A smoking substitute apparatus according to claim 1, wherein the downstream portion of the air flow channel is configured to induce a swirling annular flow path to a portion of the generated aerosol alongside a wall of the air flow channel.
A smoking substitute apparatus according to claim 1 or 2, wherein the downstream portion of the air flow channel comprises a helical guide which protrudes from a wall of the air flow channel.
A smoking substitute apparatus according to claim 3, wherein the helical guide protrudes radially inwardly from a wall of the air flow channel.
A smoking substitute apparatus according to claim 4, wherein the downstream portion of the air flow channel has a width, orthogonal to a longitudinal axis of the air flow channel, and the helical guide protrudes radially inwardly from a wall of the air flow channel by at least 5% of the width of the air flow channel.
A smoking substitute apparatus according to claim 4 or 5, wherein the downstream portion of the air flow channel has a width, orthogonal to a longitudinal axis of the air flow channel, and the helical guide protrudes radially inwardly from a wall of the air flow channel by up to 40% of the width of the air flow channel.
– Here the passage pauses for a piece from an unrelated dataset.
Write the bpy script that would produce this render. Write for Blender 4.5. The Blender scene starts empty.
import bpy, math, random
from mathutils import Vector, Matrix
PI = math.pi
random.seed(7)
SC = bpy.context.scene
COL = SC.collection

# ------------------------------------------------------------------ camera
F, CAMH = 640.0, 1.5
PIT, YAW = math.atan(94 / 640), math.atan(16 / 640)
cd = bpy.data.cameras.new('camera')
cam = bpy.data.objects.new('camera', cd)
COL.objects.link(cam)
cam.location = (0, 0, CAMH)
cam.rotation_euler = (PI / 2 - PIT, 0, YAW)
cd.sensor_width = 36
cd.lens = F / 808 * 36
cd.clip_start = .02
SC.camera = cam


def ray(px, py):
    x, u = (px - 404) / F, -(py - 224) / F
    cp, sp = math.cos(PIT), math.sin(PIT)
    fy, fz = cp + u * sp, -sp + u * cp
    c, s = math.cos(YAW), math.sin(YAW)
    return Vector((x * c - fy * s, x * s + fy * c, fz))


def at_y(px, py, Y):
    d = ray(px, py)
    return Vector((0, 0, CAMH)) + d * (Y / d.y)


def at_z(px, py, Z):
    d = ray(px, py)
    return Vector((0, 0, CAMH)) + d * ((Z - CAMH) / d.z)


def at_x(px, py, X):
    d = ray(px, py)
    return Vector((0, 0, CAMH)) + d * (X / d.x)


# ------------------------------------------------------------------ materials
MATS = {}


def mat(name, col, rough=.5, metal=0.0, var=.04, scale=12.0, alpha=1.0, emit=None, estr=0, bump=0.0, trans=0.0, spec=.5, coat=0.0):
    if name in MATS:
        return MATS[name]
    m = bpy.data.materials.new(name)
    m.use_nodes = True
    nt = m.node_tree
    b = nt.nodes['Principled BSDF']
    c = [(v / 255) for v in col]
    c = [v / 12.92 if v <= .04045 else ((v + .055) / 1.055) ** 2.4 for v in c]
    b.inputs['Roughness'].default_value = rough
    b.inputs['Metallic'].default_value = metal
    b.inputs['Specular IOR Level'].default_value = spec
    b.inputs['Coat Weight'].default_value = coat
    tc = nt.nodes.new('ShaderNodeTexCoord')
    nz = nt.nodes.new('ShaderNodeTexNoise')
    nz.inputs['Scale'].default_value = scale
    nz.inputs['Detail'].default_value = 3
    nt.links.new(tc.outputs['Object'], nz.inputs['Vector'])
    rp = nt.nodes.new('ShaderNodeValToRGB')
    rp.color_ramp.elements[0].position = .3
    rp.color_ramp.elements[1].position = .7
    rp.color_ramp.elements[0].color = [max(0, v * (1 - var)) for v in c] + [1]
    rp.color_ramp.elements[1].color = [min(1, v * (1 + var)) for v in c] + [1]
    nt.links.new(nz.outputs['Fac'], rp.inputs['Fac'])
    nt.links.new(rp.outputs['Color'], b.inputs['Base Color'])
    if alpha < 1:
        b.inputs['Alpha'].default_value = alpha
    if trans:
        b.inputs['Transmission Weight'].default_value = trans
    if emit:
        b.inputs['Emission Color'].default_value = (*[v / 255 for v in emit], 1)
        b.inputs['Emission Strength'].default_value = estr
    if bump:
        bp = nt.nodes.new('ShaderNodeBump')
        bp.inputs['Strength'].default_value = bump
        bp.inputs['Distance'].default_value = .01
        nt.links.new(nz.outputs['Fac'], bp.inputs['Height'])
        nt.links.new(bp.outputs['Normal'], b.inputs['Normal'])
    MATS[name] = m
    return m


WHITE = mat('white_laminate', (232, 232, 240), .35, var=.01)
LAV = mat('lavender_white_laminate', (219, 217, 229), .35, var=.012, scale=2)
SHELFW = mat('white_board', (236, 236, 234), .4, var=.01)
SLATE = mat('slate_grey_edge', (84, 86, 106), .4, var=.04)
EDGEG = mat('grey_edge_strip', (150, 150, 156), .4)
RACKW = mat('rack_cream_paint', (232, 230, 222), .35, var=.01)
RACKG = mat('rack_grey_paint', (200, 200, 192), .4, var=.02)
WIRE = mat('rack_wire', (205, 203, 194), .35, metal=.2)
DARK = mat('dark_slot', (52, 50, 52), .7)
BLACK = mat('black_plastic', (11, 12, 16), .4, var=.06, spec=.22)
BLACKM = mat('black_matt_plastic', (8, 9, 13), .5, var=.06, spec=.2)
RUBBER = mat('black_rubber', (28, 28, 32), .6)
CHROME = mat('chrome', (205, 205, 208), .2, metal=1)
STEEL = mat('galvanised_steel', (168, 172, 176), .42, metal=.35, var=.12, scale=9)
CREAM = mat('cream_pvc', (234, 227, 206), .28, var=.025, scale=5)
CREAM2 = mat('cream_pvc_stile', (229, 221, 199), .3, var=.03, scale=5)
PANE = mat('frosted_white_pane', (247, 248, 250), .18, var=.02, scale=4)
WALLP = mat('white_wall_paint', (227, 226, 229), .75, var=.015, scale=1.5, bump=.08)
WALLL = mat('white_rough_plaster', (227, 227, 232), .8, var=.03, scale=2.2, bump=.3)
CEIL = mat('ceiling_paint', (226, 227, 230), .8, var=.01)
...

A smoking substitute apparatus according to any one of claims 4 to 6, wherein a width of the helical guide, in a direction parallel to the longitudinal axis of the air flow channel, reduces from a first width closest to a wall of the air flow channel to a second width at a radially innermost extent of the helical guide.
A smoking substitute apparatus according to any one of claims 3 to 7, wherein the helical guide has at least two rotations about the longitudinal axis of the air flow channel.
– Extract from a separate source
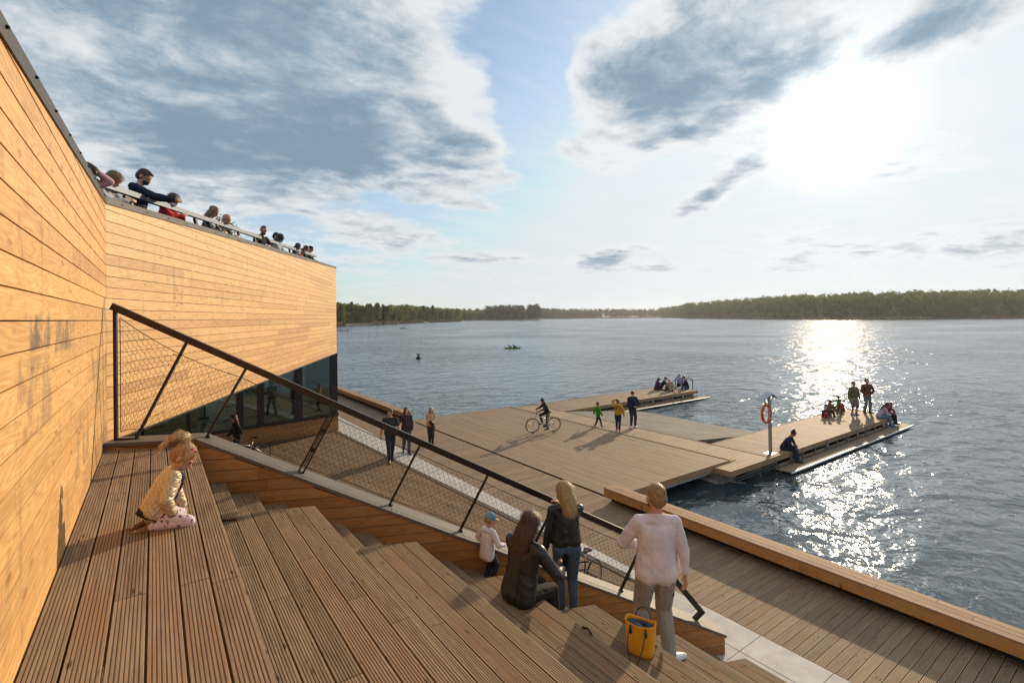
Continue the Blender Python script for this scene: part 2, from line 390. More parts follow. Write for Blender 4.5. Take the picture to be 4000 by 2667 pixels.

A smoking substitute apparatus according to any of claims 3 to 8, wherein the helical guide extends continuously along the downstream portion of the air flow channel.
A smoking substitute apparatus according to any of one claims 1 to 9 wherein the downstream portion of the air flow channel is configured to induce the swirling annular flow path surrounding a substantially axial flow path, and wherein the average magnitude of velocity of the flow in the substantially axial flow path is greater than average magnitude of velocity of the flow in the swirling annular flow path.
A smoking substitute system comprising:
a main body; and

a smoking substitute apparatus according to any of the preceding claims.